A lawyer, doctor or crime scene investigator

What’s your favorite food?
Chicken salad

What is your weird talent?
Singing in Japanese

Who inspires you?
My mother, my father and my grandmother

Jade Stewart’s eyes widen as she describes her letter correspondence with a young girl in Ethiopia who’d received one of her donated pairs of shoes. She hadn’t expected to receive any thank you notes when she began collecting shoes for impoverished children and adults around the world as an 11-year-old volunteer for Share Your Soles, a nonprofit organization.
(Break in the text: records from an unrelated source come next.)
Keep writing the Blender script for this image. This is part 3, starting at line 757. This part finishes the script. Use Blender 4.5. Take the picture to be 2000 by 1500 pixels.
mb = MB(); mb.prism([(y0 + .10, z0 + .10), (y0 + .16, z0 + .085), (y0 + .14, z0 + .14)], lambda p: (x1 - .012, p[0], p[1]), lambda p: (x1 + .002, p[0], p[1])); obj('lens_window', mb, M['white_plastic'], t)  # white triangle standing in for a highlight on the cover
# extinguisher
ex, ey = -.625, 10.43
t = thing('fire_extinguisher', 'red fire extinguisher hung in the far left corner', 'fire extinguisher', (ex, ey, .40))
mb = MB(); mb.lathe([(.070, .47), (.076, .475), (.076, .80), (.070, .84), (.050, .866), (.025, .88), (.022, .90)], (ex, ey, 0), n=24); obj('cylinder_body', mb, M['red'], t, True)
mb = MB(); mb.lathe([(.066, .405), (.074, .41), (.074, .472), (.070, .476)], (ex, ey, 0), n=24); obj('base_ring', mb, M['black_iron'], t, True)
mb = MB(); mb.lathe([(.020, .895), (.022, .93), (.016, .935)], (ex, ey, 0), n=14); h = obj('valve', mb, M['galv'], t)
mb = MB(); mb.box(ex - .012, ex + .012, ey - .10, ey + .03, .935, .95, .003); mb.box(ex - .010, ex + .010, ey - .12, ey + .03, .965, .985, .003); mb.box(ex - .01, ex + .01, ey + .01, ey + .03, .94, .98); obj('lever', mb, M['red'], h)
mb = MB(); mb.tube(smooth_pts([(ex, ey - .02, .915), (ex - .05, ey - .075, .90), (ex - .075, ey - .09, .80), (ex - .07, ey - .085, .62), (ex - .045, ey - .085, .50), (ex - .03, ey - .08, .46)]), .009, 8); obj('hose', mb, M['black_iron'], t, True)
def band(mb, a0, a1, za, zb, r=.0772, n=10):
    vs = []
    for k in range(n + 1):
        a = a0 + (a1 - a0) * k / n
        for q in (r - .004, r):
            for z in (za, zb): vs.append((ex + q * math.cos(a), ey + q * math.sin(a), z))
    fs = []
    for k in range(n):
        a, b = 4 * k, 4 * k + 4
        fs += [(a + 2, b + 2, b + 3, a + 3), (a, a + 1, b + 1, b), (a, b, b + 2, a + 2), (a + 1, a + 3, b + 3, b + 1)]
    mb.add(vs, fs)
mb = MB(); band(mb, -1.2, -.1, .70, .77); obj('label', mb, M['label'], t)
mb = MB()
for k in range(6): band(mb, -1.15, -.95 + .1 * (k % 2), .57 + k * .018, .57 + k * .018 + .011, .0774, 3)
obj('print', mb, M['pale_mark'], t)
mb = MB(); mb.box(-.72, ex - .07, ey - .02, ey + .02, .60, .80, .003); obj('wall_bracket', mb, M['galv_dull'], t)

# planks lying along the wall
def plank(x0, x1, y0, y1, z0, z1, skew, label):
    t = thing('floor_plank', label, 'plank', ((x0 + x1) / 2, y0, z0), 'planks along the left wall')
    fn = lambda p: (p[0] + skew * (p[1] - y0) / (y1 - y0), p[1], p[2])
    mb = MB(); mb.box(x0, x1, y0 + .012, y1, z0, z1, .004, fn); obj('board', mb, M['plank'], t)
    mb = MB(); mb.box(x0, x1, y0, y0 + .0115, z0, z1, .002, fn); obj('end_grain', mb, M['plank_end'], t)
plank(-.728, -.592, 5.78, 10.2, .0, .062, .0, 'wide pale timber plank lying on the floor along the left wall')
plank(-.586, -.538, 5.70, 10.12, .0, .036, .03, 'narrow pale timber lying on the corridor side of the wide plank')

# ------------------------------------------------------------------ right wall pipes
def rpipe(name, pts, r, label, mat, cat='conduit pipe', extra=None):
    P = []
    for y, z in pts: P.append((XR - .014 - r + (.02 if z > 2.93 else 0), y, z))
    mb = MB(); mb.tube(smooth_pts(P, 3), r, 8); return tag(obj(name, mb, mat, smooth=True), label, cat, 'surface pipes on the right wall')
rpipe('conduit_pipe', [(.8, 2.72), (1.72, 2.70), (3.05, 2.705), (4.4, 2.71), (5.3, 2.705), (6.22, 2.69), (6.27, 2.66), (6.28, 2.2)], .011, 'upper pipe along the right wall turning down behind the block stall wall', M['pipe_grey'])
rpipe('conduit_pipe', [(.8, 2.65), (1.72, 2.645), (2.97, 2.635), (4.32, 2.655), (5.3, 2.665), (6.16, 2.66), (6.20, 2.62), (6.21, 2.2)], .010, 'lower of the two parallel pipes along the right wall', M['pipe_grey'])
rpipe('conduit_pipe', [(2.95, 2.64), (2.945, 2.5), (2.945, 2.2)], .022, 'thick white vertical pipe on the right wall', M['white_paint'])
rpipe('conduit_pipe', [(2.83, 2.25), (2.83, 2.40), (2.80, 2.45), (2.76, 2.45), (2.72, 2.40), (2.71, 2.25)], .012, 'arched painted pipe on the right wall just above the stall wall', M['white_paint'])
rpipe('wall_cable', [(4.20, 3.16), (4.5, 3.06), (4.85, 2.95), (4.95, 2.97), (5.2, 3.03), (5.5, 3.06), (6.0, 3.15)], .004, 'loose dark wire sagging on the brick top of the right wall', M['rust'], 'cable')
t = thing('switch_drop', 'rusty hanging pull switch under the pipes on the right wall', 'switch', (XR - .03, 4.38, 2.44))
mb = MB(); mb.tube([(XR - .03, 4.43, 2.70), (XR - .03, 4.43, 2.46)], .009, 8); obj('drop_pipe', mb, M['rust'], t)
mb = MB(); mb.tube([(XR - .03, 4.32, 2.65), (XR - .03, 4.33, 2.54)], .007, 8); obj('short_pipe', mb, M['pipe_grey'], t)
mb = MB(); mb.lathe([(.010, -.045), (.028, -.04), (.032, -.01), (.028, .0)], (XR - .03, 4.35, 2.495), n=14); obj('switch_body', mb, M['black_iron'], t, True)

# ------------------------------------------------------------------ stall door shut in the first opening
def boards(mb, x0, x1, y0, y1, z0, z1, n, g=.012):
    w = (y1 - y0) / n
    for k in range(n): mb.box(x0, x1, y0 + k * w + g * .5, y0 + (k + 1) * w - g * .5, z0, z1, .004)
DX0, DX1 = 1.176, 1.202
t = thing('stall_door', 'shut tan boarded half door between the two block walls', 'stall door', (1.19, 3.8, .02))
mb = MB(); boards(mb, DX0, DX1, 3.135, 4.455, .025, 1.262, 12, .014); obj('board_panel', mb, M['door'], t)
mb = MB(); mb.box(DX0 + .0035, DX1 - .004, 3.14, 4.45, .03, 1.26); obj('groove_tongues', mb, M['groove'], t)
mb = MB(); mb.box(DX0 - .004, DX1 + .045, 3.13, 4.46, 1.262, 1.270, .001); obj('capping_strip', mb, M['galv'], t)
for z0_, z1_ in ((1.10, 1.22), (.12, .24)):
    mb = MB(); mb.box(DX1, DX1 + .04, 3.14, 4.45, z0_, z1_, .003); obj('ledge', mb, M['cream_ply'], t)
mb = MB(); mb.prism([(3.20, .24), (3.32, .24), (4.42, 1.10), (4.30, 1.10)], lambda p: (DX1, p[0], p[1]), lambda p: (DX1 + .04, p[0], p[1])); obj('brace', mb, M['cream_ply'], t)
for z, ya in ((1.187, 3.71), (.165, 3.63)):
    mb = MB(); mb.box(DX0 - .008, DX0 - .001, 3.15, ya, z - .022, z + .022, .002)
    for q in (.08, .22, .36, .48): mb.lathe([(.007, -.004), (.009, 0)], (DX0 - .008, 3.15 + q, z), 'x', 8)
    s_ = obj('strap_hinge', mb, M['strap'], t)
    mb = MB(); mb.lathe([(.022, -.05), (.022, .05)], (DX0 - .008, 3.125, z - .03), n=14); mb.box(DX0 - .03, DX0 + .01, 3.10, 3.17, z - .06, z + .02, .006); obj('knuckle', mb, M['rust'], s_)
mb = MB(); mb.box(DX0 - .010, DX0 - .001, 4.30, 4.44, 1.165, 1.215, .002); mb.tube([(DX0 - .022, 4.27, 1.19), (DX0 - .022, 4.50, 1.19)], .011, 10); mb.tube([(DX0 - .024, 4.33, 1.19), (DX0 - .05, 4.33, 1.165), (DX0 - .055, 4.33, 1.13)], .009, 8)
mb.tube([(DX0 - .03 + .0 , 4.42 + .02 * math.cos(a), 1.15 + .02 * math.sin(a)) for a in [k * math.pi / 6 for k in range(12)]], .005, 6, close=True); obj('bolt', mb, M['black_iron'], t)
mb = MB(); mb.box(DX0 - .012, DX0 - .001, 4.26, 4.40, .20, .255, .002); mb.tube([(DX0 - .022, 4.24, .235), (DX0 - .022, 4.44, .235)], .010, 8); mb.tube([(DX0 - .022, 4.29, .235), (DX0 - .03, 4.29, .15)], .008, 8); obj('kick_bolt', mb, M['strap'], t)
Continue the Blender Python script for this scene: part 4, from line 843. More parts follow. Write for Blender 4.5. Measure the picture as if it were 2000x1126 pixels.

Now the bright eyes of the 13-year-old eighth-grader reveal her surprise and awe for a letter from nearly 7,500 miles away.

Jade’s mom, Denise, suggested she join the Share Your Soles effort after hearing about her daughter’s community service requirement at school. Jade was all for it after viewing one of the organization’s promotional videos with images of barefoot African children.

"I wanted the girls to have something pretty to wear, like the flower petals," Jade says, looking down toward her feet, snug in white slippers with pink designs that match the stitching of her blue jeans and the pale pink braces across her smile. Her polo shirt is her favorite color: jade green.

In the nearly three years she’s volunteered with Share Your Soles, Jade has collected, washed, laced and packed more than 1,000 pairs of shoes—30 to 40 pairs of which she once owned. She even donated allowance money to ship the boxes to poor countries and, in the process, developed a passion for helping children around the world that’s still burning strong. Two pairs of black dress shoes she’s planning to donate sit across from her in the living room.

She has been recognized for her volunteerism as one of Chicago’s Heroes in the ‘Hood, placing second among the awardees who, except for herself, were all high school students.

One of her first donations was her first pair of "heels." She loved those patent leather shoes with the small block heel but decided someone else might need them more.

According to her mom, Jade’s never been apathetic, pleading with her mom to buy things for classmates in need of something.

"We have to help each other survive or else we’re not going to be too successful in the end," Jade says.

She advises kids to think about how happy they are when they receive something new and realize that they can give that same happiness to a child thousands of miles away with an old or outgrown pair of shoes in their closet.